По свежим следам только что прошедшей премьеры Шаляпин с волнением писал своему петербургскому покровителю Т. И. Филиппову, который в недавнее время так много говорил ему о Мусоргском: «О самой опере покойного Мусоргского скажу, что она гениальна. Каждое слово, и вернее, каждая музыкальная фраза, оживленная также гениальным словом А. С. Пушкина, у Мусоргского необычайно велика. Если бы Вы знали, Тертий Иванович, как я глубоко уважаю и люблю Мусоргского, по-моему, этот великий человек сделан богом точно так же могуче, как какая-нибудь статуя, сотворенная Микельанджело Буонаротти».

Ни одна роль не подвергалась такому длительному отделыванию и углублению, как роль Годунова, быть может потому, что в опере Мусоргского Шаляпин по-настоящему впервые встретился с возможностью поднять оперную партию до высот трагедии, все краски и оттенки которой заключены в музыке. Процесс же постижения возможностей, заложенных в партии, естественно, медлен и труден.

Делясь впечатлениями от исполнения Шаляпиным роли Бориса, петербургский музыкальный критик А. В. Оссовский писал: «Первый же выход новоизбранного царя на паперти Успенского собора приковывает внимание к его величаво-сосредоточенному облику, носящему следы глубоких дум и тайных предчувствий. Над головой его уже занесен меч неумолимого судьи, и все дальнейшее ведение Шаляпиным роли представляется сплошным, мастерски выдержанным и в такой напряженности лишь ему доступным сгущением трагических красок, непрерывным их крещендо. Разрушается тело, все лицо изборождено глубокими морщинами, в волосах седина. Слабеет дух; уж над ним реют ночные тени безумия и смерти. Самый голос артиста становится все более глухим, в тембре его звучит что-то зловеще роковое. И с последним шепотом умирающего Бориса — „Простите“ — подавленное состояние овладевает залом».

Это впечатление относится к более позднему времени, но уже в первоначальном рисунке образа были заложены эти черты, и в дальнейшем они усовершенствовались и уточнялись.

Шаляпин достигал чудес средствами голоса, когда психическое и физическое состояние Бориса находит точное выражение в самом тембре голоса.

Трагическая наполненность образа Годунова поражала всех, слышавших оперу Мусоргского в исполнении Шаляпина.
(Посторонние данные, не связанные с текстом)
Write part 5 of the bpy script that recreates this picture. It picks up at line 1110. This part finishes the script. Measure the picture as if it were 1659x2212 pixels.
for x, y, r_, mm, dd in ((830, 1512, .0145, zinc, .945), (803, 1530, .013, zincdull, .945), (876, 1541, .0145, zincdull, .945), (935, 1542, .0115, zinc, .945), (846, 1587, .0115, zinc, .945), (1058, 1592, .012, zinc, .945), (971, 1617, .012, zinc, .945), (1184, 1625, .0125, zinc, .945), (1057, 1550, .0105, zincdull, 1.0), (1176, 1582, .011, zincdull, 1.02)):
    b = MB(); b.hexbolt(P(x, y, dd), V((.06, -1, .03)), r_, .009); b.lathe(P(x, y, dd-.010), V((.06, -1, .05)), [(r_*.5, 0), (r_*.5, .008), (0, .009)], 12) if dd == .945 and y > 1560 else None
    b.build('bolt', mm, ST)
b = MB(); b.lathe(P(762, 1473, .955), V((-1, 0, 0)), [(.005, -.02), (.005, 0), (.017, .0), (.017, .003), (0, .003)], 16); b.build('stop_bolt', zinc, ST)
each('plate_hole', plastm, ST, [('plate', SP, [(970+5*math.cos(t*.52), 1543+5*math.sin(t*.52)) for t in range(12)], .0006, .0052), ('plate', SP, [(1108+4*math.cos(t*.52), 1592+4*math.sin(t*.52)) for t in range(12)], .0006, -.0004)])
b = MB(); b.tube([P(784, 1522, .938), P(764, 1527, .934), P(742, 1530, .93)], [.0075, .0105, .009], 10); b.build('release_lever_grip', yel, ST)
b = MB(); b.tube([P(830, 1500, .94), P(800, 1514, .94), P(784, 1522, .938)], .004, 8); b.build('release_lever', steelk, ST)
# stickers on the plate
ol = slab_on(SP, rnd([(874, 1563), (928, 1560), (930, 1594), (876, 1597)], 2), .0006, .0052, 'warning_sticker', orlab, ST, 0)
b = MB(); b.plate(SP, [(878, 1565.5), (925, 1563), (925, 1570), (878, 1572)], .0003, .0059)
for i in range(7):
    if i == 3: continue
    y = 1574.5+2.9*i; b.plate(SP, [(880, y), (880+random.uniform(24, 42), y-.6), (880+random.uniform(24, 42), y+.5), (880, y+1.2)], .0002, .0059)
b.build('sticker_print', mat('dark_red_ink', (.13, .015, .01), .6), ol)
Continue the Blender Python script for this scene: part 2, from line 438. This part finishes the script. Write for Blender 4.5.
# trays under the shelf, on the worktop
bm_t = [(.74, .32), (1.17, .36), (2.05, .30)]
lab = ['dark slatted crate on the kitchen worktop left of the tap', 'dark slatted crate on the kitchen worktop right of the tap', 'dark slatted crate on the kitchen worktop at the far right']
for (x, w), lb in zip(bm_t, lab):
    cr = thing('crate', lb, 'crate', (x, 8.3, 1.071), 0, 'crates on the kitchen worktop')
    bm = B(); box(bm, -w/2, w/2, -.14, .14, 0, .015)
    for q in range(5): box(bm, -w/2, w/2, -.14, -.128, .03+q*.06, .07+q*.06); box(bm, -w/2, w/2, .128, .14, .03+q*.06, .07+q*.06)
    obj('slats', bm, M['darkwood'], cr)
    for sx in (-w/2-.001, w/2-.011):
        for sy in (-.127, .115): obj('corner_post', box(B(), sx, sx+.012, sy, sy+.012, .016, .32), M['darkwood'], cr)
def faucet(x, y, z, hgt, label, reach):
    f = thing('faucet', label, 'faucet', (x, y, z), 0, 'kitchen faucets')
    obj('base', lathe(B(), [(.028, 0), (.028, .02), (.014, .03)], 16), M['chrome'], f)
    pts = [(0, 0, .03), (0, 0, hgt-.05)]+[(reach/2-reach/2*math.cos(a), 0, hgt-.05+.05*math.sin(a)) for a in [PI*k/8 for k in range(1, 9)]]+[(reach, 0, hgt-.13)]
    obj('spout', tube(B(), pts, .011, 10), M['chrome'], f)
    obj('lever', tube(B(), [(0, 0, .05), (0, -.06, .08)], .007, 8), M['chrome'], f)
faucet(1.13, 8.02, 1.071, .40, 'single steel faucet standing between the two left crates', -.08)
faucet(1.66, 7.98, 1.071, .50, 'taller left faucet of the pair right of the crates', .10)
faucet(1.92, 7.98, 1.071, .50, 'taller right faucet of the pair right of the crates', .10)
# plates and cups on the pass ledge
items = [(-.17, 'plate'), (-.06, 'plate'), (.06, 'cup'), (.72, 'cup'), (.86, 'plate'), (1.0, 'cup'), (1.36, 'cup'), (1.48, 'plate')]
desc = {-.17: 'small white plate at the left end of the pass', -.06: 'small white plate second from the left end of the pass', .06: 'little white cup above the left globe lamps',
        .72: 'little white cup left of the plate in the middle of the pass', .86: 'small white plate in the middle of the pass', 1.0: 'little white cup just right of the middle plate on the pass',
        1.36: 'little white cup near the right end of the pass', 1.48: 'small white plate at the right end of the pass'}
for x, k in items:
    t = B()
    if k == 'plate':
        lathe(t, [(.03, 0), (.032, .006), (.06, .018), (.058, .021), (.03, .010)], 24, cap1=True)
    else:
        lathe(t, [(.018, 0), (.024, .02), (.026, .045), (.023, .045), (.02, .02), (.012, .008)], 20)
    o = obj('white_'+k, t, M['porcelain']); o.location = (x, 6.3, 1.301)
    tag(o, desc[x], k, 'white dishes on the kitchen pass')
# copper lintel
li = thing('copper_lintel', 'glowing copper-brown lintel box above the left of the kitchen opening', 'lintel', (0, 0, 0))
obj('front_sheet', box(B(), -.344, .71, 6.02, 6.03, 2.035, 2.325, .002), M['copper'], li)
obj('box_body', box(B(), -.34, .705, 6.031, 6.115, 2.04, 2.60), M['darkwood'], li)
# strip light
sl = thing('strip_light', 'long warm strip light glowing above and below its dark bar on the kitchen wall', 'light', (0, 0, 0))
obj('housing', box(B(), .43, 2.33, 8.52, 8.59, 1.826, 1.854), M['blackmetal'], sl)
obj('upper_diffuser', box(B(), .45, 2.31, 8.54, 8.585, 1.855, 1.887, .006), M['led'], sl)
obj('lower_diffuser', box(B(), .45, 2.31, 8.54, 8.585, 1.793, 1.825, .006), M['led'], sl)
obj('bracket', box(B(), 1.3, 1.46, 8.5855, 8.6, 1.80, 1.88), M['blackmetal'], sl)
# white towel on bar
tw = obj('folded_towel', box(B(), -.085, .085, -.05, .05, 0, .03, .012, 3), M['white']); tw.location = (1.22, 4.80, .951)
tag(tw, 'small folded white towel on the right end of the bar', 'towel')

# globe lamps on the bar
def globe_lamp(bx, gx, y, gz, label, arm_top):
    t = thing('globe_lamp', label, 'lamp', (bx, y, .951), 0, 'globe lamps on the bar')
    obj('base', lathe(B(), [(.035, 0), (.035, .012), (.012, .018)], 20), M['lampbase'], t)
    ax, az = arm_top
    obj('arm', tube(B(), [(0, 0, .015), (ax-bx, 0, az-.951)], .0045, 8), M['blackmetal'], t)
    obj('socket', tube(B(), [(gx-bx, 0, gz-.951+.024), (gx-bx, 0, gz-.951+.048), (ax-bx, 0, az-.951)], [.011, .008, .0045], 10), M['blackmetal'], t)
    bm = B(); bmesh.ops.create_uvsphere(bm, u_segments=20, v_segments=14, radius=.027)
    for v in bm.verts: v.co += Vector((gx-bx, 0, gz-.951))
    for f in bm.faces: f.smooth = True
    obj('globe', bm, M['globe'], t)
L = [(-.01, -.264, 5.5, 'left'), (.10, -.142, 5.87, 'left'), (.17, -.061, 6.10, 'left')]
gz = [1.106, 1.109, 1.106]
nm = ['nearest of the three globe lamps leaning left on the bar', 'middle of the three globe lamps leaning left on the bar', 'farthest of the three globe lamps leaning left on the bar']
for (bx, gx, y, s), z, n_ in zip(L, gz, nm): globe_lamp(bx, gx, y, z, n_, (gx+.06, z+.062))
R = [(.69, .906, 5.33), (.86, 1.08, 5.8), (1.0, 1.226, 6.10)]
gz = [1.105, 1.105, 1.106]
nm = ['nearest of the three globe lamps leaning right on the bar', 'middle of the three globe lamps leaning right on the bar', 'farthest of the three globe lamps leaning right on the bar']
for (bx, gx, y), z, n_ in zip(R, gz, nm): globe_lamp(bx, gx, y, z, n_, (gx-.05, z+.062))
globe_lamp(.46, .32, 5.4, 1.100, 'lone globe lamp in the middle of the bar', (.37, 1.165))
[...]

Леонид Андреев отмечал одну сторону образа: «…Величаво-скорбный образ царя Бориса, величественная плавная поступь, которую нельзя подделать, ибо годами повелительности создается она. Красивое, сожженное страстью лицо тирана, преступника, героя, пытавшегося на святой крови утвердить свой трон; мощный ум и слабое человеческое сердце».

Другую, очень важную черту надрыва, столь характерного для шаляпинского Бориса, отметил Александр Амфитеатров:

«Есть страшный момент, когда Шаляпин — после допроса Борисом Шуйского — переводит свое пение в мелодекламацию, и не поет уже, а говорит под оркестр нотами Мусоргского. Технически это необычайно трудно, потому что говорить приходится на высоком регистре, а певучесть оркестра не допускает здесь крика. По техническому совершенству и звуковой красоте я лишь однажды слышал мелодекламацию столь же естественную и прекрасную: монолог Манфреда к Астарте, произносимый Поссартом в поэме Байрона, с музыкой Шумана. Но мощью трагической экспрессии Шаляпин далеко оставляет за собой этот прекрасный, полулирический образец».